If you raise sheep, you will have to manage orphan lambs. Inexperienced ewes, or ewes with triplets will sometimes abandon their lambs. “Raising lambs by hand was always very sad, because of the high death loss. This year I read about a New Zealand procedure of making yogurt out of high quality milk replacer. I make my own and my death losses have been greatly reduced,” remarked Bonnie (Note: Lambs fed milk replacer cannot be sold as organic). “I have four gallons going at all times. I mix and replace as I use it. You go through a lot feeding as many as 20 orphans three times per day. I have less than 10% death loss now.”
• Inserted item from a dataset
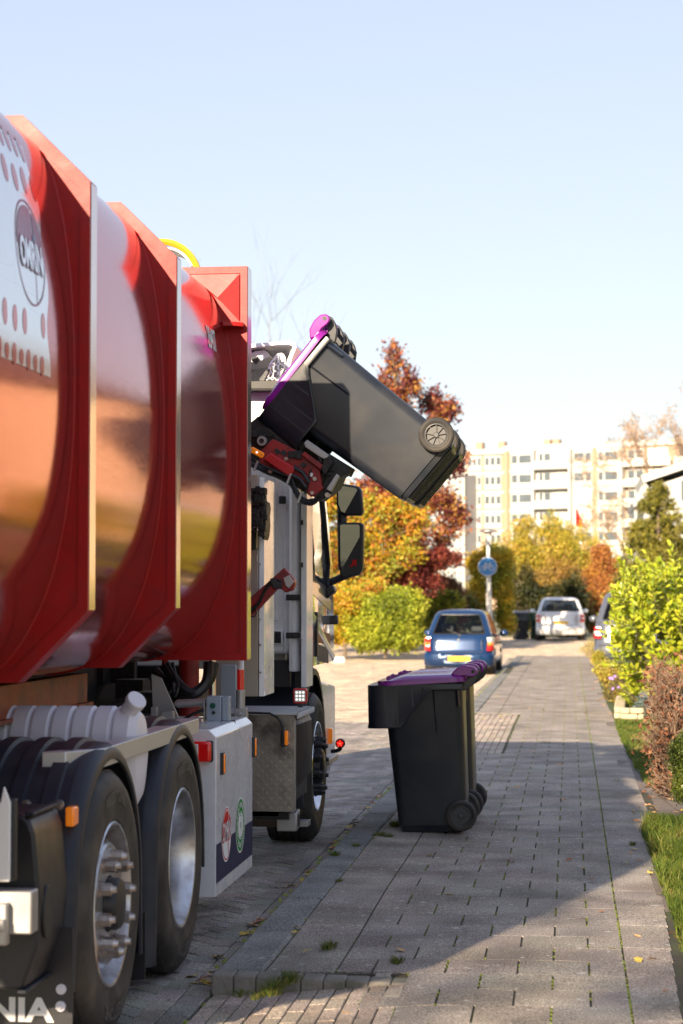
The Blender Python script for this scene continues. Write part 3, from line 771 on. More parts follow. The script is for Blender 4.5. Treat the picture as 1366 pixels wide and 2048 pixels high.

Pasture is the foundation of Bonnie’s management. “With a three month rotation, I give up a little quality in forage, but get much better parasite prevention. Pasture management with sheep always has to be a compromise.”

Bonnie does reseed pastures with clover and will also let pastures go to seed from time to time. “Mob grazing can sequester more carbon, but it is much harder to mob graze with sheep due to their size. Cattle will trample everything, but sheep will not. I try to treat fields a little differently each year. I like that I get more leafy forbs in my pastures. They can select what they need and they are good for the sheep.”

At weaning, ram lambs are put on the best pasture, often the ones that have been recently reseeded. Ewe lambs stay longer with their dams on the rougher pastures. “If money wasn’t an issue, I would reseed all of my pastures to native prairie,” said Bonnie.

Bonnie has taken advantage of a number of NRCS conservation programs over the years. She has gotten Environmental Quality Incentive Program (EQIP) cost share money to help with waterway and road improvements, and also with fencing and water lines. “I encourage everyone to look into the EQIP and the Conservation Stewardship Programs. That money has allowed me to make improvements that I never would have been able to do otherwise.”

Most of Bonnie’s lambs are sold direct to individuals and restaurants. She also sells retail cuts at the Viroqua Farmers Market, along with sheepskins and wool rugs that she weaves herself.  Unfortunately, the two local meat processors that were certified organic have gone out of business, so Bonnie uses an uncertified local locker instead. This means she cannot label her meat as certified organic despite raising them all organically. “I really miss Black Earth Meats. I just don’t care to transport animals two or three hours to another processor. I know most of my customers, so selling direct without the organic label works, but I would rather have an organic option locally.”